Most of us know from our own experience what kind of leadership works best. When people of many ages, in many cultures, were asked to talk about a leader they were happy to follow and what made that leader memorable several factors, such as integrity, a sense of humor, and a clear direction and vision, often come up. But the most common characteristic of good, memorable leaders is that they create the conditions for people to be encouraged, challenged, and supported, to become stronger and more capable as they do their work. The descriptions are always the same: “The leader thought about me and trusted me (just as I trusted him or her). He or she believed that I was capable and supported and encouraged me to stretch and excel; the leader was not focused on making himself or herself look good.”
There’s only one type of leadership that people respond to positively. If we want people to contribute; if we want them to get smarter as they solve each problem or go through each crisis; if we want to develop our organizations to be responsive, smart, and enduring, then we have to change the way we lead. We cannot continue to lead from fear and control. People will step up to today’s challenges only if they are led with encouragement and support, and trusted to contribute.
Read the article here.
The Gifted Perspective
We agree with Meg Wheatley’s assertion that we are at a turning point with respect to leadership. “Either we continue to descend into incompetence and failing solutions or we realize where we are and see new ways of thinking and acting,” she says.

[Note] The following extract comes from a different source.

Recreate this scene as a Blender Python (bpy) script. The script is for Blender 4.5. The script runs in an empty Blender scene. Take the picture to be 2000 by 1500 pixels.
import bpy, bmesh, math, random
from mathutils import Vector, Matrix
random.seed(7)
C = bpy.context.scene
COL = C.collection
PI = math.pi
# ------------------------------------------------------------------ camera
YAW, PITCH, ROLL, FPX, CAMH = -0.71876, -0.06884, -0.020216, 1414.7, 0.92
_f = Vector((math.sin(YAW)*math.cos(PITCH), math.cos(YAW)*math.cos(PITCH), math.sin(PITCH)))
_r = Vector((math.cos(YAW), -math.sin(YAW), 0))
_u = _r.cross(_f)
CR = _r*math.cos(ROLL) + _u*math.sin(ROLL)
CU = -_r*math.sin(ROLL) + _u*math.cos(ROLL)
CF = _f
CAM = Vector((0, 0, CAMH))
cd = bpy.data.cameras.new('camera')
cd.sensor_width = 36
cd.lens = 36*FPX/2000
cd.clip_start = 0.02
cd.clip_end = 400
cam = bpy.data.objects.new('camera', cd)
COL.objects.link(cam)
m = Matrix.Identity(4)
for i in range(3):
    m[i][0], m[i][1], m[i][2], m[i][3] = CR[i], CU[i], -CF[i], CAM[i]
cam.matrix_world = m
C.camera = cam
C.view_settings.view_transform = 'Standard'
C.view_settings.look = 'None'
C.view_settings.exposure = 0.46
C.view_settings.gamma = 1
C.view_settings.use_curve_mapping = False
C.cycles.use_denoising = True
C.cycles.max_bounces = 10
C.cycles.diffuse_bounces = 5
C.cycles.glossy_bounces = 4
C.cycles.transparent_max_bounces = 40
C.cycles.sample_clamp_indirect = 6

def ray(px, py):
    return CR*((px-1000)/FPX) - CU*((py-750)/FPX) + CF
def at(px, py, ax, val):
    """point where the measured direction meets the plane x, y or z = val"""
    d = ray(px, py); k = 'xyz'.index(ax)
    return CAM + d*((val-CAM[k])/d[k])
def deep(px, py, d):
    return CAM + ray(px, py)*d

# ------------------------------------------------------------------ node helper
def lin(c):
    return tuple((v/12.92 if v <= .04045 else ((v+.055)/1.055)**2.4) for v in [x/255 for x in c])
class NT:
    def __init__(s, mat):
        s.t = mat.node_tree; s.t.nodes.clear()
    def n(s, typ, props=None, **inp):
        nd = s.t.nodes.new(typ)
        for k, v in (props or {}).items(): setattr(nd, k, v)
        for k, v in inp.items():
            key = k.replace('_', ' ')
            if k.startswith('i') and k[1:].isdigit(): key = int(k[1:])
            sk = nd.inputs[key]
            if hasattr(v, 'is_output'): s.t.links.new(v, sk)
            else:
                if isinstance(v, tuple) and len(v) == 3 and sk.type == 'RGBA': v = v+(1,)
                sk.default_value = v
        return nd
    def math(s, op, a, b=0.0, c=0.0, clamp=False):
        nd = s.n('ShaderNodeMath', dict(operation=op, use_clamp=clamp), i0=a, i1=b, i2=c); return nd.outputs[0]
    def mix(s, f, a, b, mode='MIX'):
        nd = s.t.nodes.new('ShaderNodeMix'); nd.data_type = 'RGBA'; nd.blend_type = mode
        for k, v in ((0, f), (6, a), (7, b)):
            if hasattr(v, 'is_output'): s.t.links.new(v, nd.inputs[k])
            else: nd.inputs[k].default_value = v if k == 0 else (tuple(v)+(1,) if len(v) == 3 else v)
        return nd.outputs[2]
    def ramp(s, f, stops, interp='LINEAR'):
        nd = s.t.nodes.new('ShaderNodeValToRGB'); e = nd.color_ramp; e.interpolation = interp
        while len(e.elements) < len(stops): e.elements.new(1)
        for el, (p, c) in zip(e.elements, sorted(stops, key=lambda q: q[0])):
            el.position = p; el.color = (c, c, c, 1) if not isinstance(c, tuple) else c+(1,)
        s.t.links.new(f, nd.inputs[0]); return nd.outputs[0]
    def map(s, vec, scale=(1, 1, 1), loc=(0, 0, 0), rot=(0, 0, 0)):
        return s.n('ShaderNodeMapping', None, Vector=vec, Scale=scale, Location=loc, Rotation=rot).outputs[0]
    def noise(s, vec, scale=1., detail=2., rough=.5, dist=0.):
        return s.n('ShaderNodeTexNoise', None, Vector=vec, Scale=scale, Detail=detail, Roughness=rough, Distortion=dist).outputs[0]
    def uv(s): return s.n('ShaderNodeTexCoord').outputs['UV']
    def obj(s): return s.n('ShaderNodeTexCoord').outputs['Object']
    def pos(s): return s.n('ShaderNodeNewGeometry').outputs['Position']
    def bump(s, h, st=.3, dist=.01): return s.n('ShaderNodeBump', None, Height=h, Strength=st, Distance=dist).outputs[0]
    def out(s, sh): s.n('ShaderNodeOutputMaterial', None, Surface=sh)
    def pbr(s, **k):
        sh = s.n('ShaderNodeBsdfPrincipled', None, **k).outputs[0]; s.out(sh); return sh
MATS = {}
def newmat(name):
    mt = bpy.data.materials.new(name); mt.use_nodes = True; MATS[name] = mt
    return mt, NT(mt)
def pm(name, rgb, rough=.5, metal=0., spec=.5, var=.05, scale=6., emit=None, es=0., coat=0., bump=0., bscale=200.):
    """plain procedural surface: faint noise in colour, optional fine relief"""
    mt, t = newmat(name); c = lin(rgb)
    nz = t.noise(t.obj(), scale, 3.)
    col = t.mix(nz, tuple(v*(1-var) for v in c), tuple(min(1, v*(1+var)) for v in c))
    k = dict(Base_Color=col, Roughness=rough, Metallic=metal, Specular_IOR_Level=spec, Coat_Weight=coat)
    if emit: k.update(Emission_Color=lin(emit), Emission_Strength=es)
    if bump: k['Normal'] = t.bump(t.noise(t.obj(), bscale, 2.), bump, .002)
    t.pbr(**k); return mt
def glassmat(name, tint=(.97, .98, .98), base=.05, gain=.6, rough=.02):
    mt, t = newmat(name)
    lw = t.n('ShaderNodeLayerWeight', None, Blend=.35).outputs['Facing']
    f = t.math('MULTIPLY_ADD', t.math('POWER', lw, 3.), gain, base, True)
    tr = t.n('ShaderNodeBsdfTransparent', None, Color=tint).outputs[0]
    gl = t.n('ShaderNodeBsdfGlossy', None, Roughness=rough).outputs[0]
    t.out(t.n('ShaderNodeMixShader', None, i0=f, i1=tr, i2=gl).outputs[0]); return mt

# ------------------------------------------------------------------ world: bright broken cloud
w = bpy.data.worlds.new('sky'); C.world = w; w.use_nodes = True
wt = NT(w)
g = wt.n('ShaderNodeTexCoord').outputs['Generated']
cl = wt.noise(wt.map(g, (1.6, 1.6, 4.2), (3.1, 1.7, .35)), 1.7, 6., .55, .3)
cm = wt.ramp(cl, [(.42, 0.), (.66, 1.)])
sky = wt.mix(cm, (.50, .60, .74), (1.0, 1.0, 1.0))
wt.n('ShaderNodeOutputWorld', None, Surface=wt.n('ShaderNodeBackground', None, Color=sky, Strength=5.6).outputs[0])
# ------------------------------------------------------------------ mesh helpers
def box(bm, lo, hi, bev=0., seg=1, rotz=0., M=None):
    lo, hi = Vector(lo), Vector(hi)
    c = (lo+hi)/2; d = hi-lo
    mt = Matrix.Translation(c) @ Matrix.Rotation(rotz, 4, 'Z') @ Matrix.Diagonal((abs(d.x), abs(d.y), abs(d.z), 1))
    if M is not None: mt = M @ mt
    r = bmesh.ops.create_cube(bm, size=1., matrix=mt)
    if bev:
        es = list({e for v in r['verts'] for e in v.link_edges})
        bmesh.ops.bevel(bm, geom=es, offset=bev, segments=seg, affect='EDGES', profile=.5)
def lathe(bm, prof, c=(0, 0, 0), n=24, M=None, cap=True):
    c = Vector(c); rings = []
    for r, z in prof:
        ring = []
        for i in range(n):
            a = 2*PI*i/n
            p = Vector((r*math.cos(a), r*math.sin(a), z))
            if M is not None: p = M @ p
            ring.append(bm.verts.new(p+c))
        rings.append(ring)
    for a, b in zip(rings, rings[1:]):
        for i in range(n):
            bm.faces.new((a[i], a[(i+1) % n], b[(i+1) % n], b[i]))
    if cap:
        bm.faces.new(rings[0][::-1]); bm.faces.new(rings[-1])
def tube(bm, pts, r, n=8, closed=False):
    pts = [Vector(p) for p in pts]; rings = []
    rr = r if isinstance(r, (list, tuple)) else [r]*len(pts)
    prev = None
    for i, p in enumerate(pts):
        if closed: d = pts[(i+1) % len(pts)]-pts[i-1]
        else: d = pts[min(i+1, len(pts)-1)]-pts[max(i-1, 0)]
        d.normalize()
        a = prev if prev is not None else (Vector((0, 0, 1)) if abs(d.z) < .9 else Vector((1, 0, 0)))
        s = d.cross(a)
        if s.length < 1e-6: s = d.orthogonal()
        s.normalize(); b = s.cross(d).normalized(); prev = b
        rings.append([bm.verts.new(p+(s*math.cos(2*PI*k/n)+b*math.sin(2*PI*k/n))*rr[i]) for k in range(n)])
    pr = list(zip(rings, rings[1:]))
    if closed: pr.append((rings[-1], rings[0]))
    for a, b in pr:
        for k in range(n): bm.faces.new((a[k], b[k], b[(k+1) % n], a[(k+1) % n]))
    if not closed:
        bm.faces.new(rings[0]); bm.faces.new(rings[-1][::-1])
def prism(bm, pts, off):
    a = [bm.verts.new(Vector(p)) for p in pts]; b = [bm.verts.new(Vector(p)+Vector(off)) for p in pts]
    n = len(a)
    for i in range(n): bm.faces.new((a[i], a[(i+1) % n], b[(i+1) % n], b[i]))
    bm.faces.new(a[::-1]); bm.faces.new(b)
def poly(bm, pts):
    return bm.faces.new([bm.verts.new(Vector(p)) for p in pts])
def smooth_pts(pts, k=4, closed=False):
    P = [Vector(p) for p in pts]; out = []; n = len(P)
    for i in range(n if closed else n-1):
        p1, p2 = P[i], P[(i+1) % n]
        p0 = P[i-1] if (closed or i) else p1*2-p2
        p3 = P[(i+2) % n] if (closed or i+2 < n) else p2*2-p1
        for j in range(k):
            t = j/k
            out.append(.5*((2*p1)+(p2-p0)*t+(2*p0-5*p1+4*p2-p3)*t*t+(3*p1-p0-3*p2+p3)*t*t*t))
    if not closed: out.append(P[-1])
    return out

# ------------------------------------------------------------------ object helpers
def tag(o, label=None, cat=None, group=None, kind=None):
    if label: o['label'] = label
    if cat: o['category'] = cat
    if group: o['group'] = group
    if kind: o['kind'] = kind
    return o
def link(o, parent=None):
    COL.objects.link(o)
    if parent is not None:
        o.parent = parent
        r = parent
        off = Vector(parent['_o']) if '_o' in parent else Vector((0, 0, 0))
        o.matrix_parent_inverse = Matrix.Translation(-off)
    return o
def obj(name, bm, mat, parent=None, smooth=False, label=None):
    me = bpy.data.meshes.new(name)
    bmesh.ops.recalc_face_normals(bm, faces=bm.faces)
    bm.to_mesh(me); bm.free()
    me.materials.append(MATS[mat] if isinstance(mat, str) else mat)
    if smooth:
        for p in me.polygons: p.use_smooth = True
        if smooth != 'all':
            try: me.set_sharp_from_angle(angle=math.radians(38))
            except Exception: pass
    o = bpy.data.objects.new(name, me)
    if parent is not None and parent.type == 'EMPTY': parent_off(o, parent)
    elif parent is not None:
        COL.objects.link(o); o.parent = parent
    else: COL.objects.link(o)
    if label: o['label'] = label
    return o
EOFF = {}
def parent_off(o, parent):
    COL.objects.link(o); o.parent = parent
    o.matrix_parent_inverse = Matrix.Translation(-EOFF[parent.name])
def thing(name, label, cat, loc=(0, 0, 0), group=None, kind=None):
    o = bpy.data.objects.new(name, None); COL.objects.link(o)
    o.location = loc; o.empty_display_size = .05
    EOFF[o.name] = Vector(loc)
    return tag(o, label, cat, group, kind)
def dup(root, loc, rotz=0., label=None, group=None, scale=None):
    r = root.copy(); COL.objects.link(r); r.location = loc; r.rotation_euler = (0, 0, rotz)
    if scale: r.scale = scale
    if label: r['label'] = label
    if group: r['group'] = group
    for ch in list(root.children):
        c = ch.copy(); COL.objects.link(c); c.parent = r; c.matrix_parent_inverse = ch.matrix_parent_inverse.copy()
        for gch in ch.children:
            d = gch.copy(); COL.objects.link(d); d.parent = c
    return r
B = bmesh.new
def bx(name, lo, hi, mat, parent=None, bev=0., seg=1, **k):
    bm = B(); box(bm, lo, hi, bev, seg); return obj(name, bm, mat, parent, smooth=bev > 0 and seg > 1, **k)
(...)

We often see leaders trying to do more of what doesn’t work hoping that things will change. Why is this?! We need a radical shift in our leadership paradigm: away from the various forms of paternalistic and heroic leadership that are so familiar to us. We need Gifted Leadership.
Gifted Leadership means becoming the kind of leader whose first responsibility is not to command others, but to ensure that they feel invited and welcome so they can participate in making something happen that none of them could do alone. And it also involves becoming adept in productive conversational processes that include all relevant stakeholders in figuring out problems and solutions.